§ Work required
From the first line of the data below through the line bearing "COL=scene.collection", reproduce each line exactly; do not include pictures.

§ Source data
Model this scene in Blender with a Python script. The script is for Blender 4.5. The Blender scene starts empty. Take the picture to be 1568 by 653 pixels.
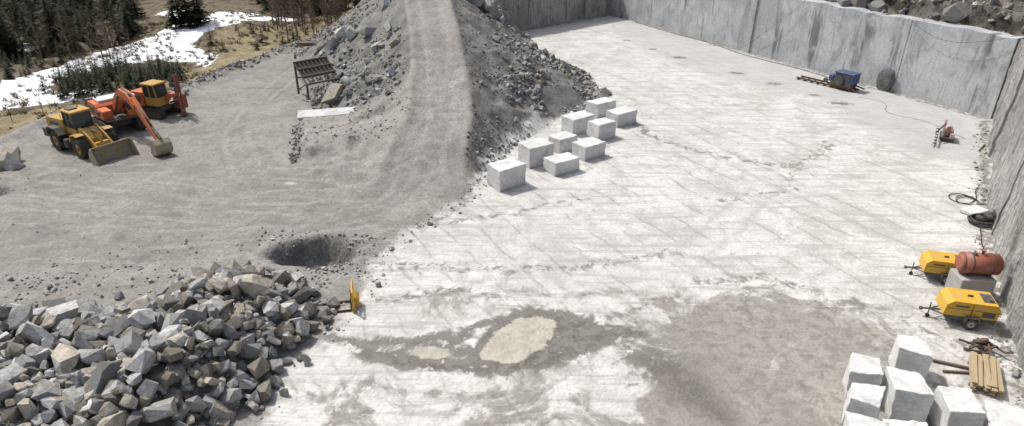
import bpy, bmesh, math, random
import numpy as np
from mathutils import Vector, Matrix, Euler, noise as mnoise
random.seed(7); rng=np.random.default_rng(11)
scene=bpy.context.scene
COL=scene.collection

# ------------------------------------------------------------------ noise
def _h(ix,iy,s):
    v=np.sin(ix*127.1+iy*311.7+s*74.7)*43758.5453
    return v-np.floor(v)
def vn(x,y,s=0):
    x=np.asarray(x,float);y=np.asarray(y,float)
    ix=np.floor(x);iy=np.floor(y);fx=x-ix;fy=y-iy
    fx=fx*fx*(3-2*fx);fy=fy*fy*(3-2*fy)
    a=_h(ix,iy,s);b=_h(ix+1,iy,s);c=_h(ix,iy+1,s);d=_h(ix+1,iy+1,s)
    return (a*(1-fx)+b*fx)*(1-fy)+(c*(1-fx)+d*fx)*fy
def fbm(x,y,s=0,o=4):
    t=0;a=.5
    for i in range(o):
        t=t+a*vn(x,y,s+i);x=x*2.03+17.1;y=y*2.03-9.3;a*=.5
    return t
def sst(a,b,x):
    t=np.clip((x-a)/(b-a),0,1);return t*t*(3-2*t)
def sdpoly(x,y,P):
    """signed distance to polygon, negative inside"""
    x=np.asarray(x,float);y=np.asarray(y,float)
    d=np.full(x.shape,1e18);ins=np.zeros(x.shape,bool);n=len(P)
    for i in range(n):
        ax,ay=P[i];bx,by=P[(i+1)%n]
        ex,ey=bx-ax,by-ay
        t=np.clip(((x-ax)*ex+(y-ay)*ey)/(ex*ex+ey*ey+1e-12),0,1)
        d=np.minimum(d,(x-ax-t*ex)**2+(y-ay-t*ey)**2)
        if ay!=by:
            c=((ay>y)!=(by>y))&(x<(bx-ax)*(y-ay)/(by-ay)+ax)
            ins^=c
    d=np.sqrt(d);return np.where(ins,-d,d)
def dline(x,y,P):
    d=np.full(np.shape(x),1e18)
    for i in range(len(P)-1):
        ax,ay=P[i];bx,by=P[i+1];ex,ey=bx-ax,by-ay
        t=np.clip(((x-ax)*ex+(y-ay)*ey)/(ex*ex+ey*ey),0,1)
        d=np.minimum(d,(x-ax-t*ex)**2+(y-ay-t*ey)**2)
    return np.sqrt(d)

# ------------------------------------------------------------------ site plan (metres)
A=(-2.0,95.3);B=(15.5,110.2);C=(43.3,59.2)
RW=[(43.3,59.2),(37.6,50.0),(33.0,42.7),(29.6,37.0),(27.4,33.2),(25.6,29.9),(24.1,27.0),(22.9,23.9),(20.5,18.0),(12.0,0.0)]
MARB=[(-.4,97),(5.1,80),(9.4,67.9),(5.9,61.5),(.9,56.1),(-2.2,47.4),(-3.1,42.7),(-6,38.4),(-8.1,34.3),(-7.9,30.5),(-9,27),(-10.2,24.6),(-10.1,20.8),(-10,0),(60,0),(60,120),(0,120)]
PILE=[(-27,27.2),(-25.2,27.9),(-22,28.4),(-19.4,27.8),(-17.6,29.3),(-17.2,31.0),(-15.2,31.9),(-12.4,31.8),(-10.2,29.3),(-9.7,26.5),(-10.9,24.6),(-10.9,22),(-12.2,20.3),(-13,17),(-27,17)]
VAL=[(-42.7,53.7),(-41.9,61.5),(-33.6,67.9),(-32.7,74.2),(-28.5,86.7),(-25.5,93),(-26,110),(-24,135),(-24,900),(-1500,900),(-1500,46),(-60,48)]
PUD=[(-1.6,25.2),(-.5,24.8),(.4,24.9),(1.5,25.9),(1.9,26.8),(2.2,28.0),(1.2,28.5),(.2,28.2),(-.8,27.1)]
BENCH=[(-16.5,48.9),(-18.8,57.2),(-12,58.6),(-10.2,49.2)]
yk=[0,42.5,46.8,52.2,59.5,65.6,74.3,84,100,125,150]
xcK=[-6.6,-6.5,-6.4,-5.8,-6.4,-7.3,-8.9,-10,-9.5,-8,-8]
zcK=[0,0,1.0,2.5,4.25,6.1,8.0,9.2,10,10.5,10.5]
hwK=[3.2,3.2,2.9,2.4,2.2,2.1,2.1,2.2,2.4,2.5,2.5]
DrK=[1.5,1.5,2.2,3.6,8.5,14,14.2,10.5,8,7,7]
DlK=[3,3,6.5,9,8.5,10.5,13,14,14,14,14]
ryK=[p[1] for p in RW][::-1]; rxK=[p[0] for p in RW][::-1]

def wall_out(x,y):
    sl=np.minimum(-.65*(x-A[0])+.76*(y-A[1]),(x+1.6)*.9)
    sb=.878*(x-B[0])+.479*(y-B[1])
    sr=np.where(y<59.2,(x-np.interp(y,ryK,rxK))*.85,-99)
    return np.maximum(np.maximum(sl,sb),sr)
def height(x,y):
    x=np.asarray(x,float);y=np.asarray(y,float)
    xc=np.interp(y,yk,xcK);zc=np.interp(y,yk,zcK);hw=np.interp(y,yk,hwK)
    d=x-xc;D=np.where(d>0,np.interp(y,yk,DrK),np.interp(y,yk,DlK))
    D=D*(.9+.25*fbm(x*.15,y*.15,5))
    ad=np.abs(d);t=np.clip((ad-hw)/D,0,1)
    on=sst(.3,1.2,zc)
    m=zc*(1-t)**1.05
    m=m+on*(.22*np.exp(-((ad-hw-.25)/.55)**2)*(.4+1.2*vn(x*.7,y*.5,12))-.06*np.exp(-((ad-1.0)/.3)**2))
    m=m+on*np.sin(np.pi*t)*((fbm(x*.35,y*.35,3)-.47)*1.6+(fbm(x*1.3,y*1.3,8)-.47)*.7)
    bench=sst(.1,-.7,sdpoly(x,y,BENCH)+(fbm(x*1.1,y*1.1,15)-.47)*.8)
    m=np.maximum(m,bench*1.0)
    z=m
    sdm=sdpoly(x,y,MARB)
    z=z+sst(0,3,sdm)*((fbm(x*.25,y*.25,21)-.47)*.4+(fbm(x*1.6,y*1.6,22)-.47)*.2)
    sp=sdpoly(x,y,PILE);z=z+sst(.2,-3.0,sp)*(1.75+1.0*(fbm(x*.3,y*.3,30)-.4))
    q=np.sqrt(((x+11.5)/2.8)**2+((y-34.9)/1.75)**2)+(fbm(x*.9,y*.9,33)-.47)*.6
    z=z-1.4*sst(1.0,.55,q)+.14*np.exp(-((q-1.12)/.16)**2)
    q=np.sqrt(((x+37.0)/1.9)**2+((y-43.4)/.9)**2)+(fbm(x*.9,y*.9,35)-.47)*.5
    z=z-.9*sst(1.0,.5,q)
    sv=-sdpoly(x,y,VAL)
    z=z+sst(0,5,sv)*(-1.1+(fbm(x*.07,y*.07,40)-.47)*3.0+(fbm(x*.5,y*.5,42)-.47)*.5)
    z=z+.35*np.exp(-((sv+.2)/.8)**2)*(.5+fbm(x*.6,y*.6,44))
    far=np.clip(y-135,0,None)+np.clip(-85-x,0,None)*.8
    z=z+np.minimum(far*.33,110+30*fbm(x*.01,y*.01,50))*np.where(np.asarray(y)>-50,1,0)
    so=wall_out(x,y)
    pl=7.05+1.9*sst(2.2,3.4,so+2*(fbm(x*.4,y*.4,61)-.47))+np.clip(so-5,0,150)*.42+(fbm(x*.5,y*.5,60)-.47)*.9*sst(1.2,3,so)
    z=np.where(so>.75,np.maximum(z*0+pl,np.where(x<0,z,pl)),z)
    return z
def H1(x,y): return float(height(np.array([x]),np.array([y]))[0])

# ------------------------------------------------------------------ node helper
class NT:
    def __init__(s,name):
        s.m=bpy.data.materials.new(name);s.m.use_nodes=True;s.t=s.m.node_tree;s.t.nodes.clear()
        s.out=s.t.nodes.new('ShaderNodeOutputMaterial')
        s.b=s.t.nodes.new('ShaderNodeBsdfPrincipled');s.t.links.new(s.b.outputs[0],s.out.inputs[0])
        s.b.inputs['Specular IOR Level'].default_value=.2
    def set(s,inp,v):
        if isinstance(v,bpy.types.NodeSocket): s.t.links.new(v,inp)
        elif isinstance(v,(tuple,list)) and len(v)==3 and inp.type=='RGBA': inp.default_value=(*v,1)
        else: inp.default_value=v
    def co(s,obj=False):
        n=s.t.nodes.new('ShaderNodeTexCoord') if obj else s.t.nodes.new('ShaderNodeNewGeometry')
        return n.outputs['Object'] if obj else n.outputs['Position']
    def noise(s,vec,sc,det=4,rough=.55,dist=0,col=False):
        n=s.t.nodes.new('ShaderNodeTexNoise');s.set(n.inputs['Vector'],vec)
        n.inputs['Scale'].default_value=sc;n.inputs['Detail'].default_value=det;n.inputs['Roughness'].default_value=rough;n.inputs['Distortion'].default_value=dist
        return n.outputs['Color'] if col else n.outputs[0]
    def voro(s,vec,sc,feat='F1',out='Distance'):
        n=s.t.nodes.new('ShaderNodeTexVoronoi');n.feature=feat;s.set(n.inputs['Vector'],vec);n.inputs['Scale'].default_value=sc
        return n.outputs[out]
    def math(s,op,a,b=0.,c=None,clamp=False):
        n=s.t.nodes.new('ShaderNodeMath');n.operation=op;n.use_clamp=clamp
        s.set(n.inputs[0],a);s.set(n.inputs[1],b)
        if c is not None:s.set(n.inputs[2],c)
        return n.outputs[0]
    def mr(s,v,a,b,c=0.,d=1.,smooth=True):
        n=s.t.nodes.new('ShaderNodeMapRange');n.interpolation_type='SMOOTHSTEP' if smooth else 'LINEAR'
        s.set(n.inputs[0],v)
        for i,q in enumerate((a,b,c,d)):n.inputs[i+1].default_value=q
        return n.outputs[0]
    def mix(s,f,a,b,mode='MIX'):
        n=s.t.nodes.new('ShaderNodeMix');n.data_type='RGBA';n.blend_type=mode
        s.set(n.inputs[0],f);s.set(n.inputs[6],a);s.set(n.inputs[7],b);return n.outputs[2]
    def mapping(s,vec,rot=(0,0,0),sc=(1,1,1),loc=(0,0,0)):
        n=s.t.nodes.new('ShaderNodeMapping');s.set(n.inputs[0],vec)
        n.inputs['Location'].default_value=loc;n.inputs['Rotation'].default_value=rot;n.inputs['Scale'].default_value=sc
        return n.outputs[0]
    def attr(s,name):
        n=s.t.nodes.new('ShaderNodeAttribute');n.attribute_name=name;return n
    def sep(s,c):
        n=s.t.nodes.new('ShaderNodeSeparateXYZ');s.set(n.inputs[0],c);return n.outputs
    def bump(s,h,st=.5,dist=.1,norm=None):
        n=s.t.nodes.new('ShaderNodeBump');n.inputs['Strength'].default_value=st;n.inputs['Distance'].default_value=dist
        s.set(n.inputs['Height'],h)
        if norm is not None:s.set(n.inputs['Normal'],norm)
        return n.outputs[0]
    def fin(s,col,rough=.85,norm=None,metal=0.):
        s.set(s.b.inputs['Base Color'],col);s.set(s.b.inputs['Roughness'],rough);s.b.inputs['Metallic'].default_value=metal
        if norm is not None:s.set(s.b.inputs['Normal'],norm)
        return s.m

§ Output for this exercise
Model this scene in Blender with a Python script. The script is for Blender 4.5. The Blender scene starts empty. Take the picture to be 1568 by 653 pixels.
import bpy, bmesh, math, random
import numpy as np
from mathutils import Vector, Matrix, Euler, noise as mnoise
random.seed(7); rng=np.random.default_rng(11)
scene=bpy.context.scene
COL=scene.collection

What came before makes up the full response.